Supplied data:
┄┄┄┄┄┄
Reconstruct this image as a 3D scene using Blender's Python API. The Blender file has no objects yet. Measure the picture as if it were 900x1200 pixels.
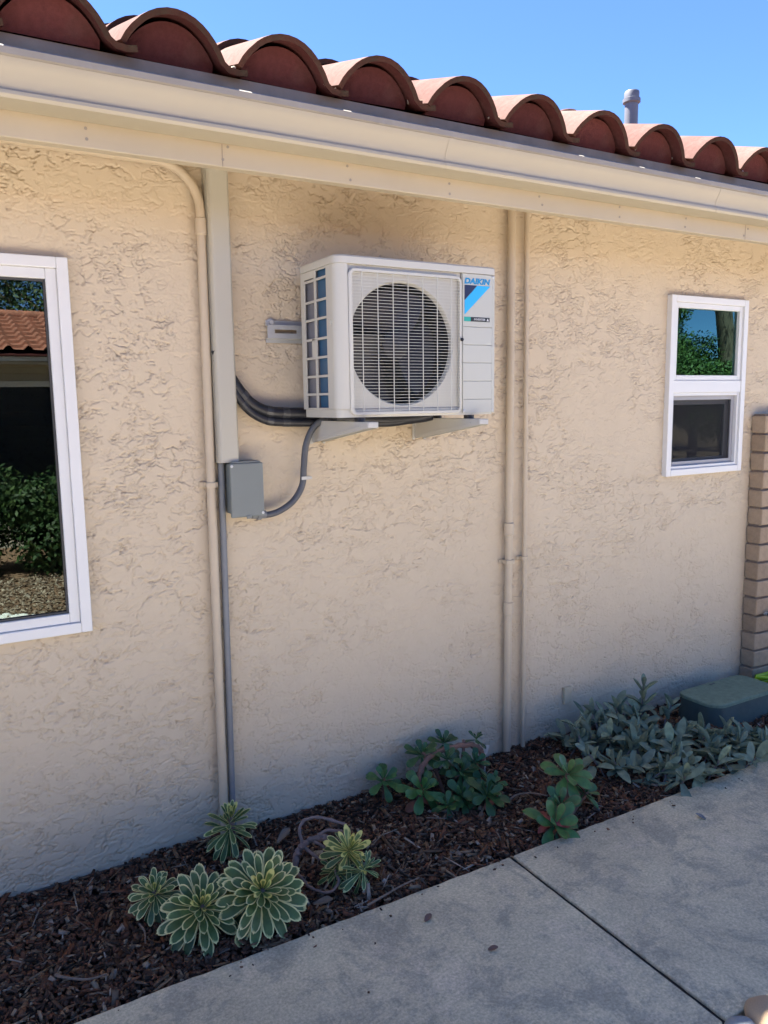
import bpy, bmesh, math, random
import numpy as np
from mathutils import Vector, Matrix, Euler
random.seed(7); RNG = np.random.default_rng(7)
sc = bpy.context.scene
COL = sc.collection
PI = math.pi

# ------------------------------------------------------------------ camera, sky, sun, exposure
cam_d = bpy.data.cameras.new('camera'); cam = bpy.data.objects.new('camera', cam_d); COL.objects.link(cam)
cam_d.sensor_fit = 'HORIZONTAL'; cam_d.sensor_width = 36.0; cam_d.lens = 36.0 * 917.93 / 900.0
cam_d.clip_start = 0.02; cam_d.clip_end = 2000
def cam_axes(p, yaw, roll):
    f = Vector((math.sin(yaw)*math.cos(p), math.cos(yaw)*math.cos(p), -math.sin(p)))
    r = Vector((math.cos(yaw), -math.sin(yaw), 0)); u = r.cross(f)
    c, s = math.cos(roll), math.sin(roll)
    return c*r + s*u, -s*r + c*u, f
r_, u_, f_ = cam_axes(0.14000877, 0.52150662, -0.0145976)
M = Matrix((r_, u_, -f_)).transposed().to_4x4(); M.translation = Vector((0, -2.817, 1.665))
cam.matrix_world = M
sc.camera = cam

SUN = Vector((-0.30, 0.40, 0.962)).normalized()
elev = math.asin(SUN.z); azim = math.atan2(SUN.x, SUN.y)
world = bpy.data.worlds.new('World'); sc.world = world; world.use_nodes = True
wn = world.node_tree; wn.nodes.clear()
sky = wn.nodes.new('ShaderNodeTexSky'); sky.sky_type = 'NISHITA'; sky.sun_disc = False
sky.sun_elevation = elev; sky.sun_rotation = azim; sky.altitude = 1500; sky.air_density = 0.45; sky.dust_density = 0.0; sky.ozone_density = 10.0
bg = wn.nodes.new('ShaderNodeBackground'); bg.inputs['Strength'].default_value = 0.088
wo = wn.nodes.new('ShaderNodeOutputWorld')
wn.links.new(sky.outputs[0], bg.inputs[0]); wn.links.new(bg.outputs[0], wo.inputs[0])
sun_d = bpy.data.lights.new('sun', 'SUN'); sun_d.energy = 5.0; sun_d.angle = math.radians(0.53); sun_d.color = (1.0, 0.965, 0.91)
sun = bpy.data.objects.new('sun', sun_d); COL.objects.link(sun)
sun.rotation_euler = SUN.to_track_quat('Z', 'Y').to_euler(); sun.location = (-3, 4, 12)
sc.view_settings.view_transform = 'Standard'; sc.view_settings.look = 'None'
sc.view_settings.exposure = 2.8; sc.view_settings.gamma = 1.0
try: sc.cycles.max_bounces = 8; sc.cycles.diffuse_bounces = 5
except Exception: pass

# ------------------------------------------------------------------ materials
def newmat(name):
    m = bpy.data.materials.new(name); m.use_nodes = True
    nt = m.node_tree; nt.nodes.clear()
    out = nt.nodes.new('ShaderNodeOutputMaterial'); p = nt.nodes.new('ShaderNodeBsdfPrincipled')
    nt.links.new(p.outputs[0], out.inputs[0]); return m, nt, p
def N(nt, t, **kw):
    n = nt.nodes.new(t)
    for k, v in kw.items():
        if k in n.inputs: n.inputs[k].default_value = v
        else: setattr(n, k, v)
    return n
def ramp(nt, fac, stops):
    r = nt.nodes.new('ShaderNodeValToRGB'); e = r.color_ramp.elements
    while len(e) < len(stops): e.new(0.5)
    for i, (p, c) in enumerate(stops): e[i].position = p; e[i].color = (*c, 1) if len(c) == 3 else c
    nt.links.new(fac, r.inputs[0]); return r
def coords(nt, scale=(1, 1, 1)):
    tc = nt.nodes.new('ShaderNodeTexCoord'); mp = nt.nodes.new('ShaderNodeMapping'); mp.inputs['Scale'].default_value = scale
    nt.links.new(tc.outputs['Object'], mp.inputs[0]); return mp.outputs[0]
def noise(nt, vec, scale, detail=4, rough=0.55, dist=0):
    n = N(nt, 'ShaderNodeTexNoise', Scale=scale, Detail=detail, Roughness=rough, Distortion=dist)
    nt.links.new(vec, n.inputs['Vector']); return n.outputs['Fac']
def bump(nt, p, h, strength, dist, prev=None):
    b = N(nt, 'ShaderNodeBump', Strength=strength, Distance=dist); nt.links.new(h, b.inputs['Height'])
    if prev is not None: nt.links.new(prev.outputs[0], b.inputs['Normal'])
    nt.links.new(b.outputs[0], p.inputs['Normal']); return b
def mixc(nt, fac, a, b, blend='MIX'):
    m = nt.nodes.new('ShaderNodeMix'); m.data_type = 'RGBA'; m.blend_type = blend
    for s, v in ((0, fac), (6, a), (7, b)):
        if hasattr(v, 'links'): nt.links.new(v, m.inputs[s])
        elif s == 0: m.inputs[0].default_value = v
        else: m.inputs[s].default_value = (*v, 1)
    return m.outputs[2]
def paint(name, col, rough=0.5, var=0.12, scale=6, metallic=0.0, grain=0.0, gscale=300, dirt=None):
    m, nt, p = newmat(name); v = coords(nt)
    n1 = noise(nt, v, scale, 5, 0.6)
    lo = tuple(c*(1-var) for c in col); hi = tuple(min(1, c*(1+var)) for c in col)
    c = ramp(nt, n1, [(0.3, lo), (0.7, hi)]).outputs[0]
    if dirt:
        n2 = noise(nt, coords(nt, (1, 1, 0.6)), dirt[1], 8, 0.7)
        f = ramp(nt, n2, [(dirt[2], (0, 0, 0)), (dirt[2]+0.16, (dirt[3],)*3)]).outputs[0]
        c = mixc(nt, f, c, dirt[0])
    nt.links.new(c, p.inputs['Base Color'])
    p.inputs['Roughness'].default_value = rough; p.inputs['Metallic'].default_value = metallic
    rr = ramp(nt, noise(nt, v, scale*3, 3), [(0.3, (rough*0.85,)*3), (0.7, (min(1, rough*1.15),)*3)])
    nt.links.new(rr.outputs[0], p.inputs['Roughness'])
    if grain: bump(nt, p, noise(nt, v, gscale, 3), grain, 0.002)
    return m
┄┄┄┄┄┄
Aim: Print, exactly as written, the lines above from the first one to the one containing "PI = math.pi". Leave out pictures.

Exercise result:
Reconstruct this image as a 3D scene using Blender's Python API. The Blender file has no objects yet. Measure the picture as if it were 900x1200 pixels.
import bpy, bmesh, math, random
import numpy as np
from mathutils import Vector, Matrix, Euler
random.seed(7); RNG = np.random.default_rng(7)
sc = bpy.context.scene
COL = sc.collection
PI = math.pi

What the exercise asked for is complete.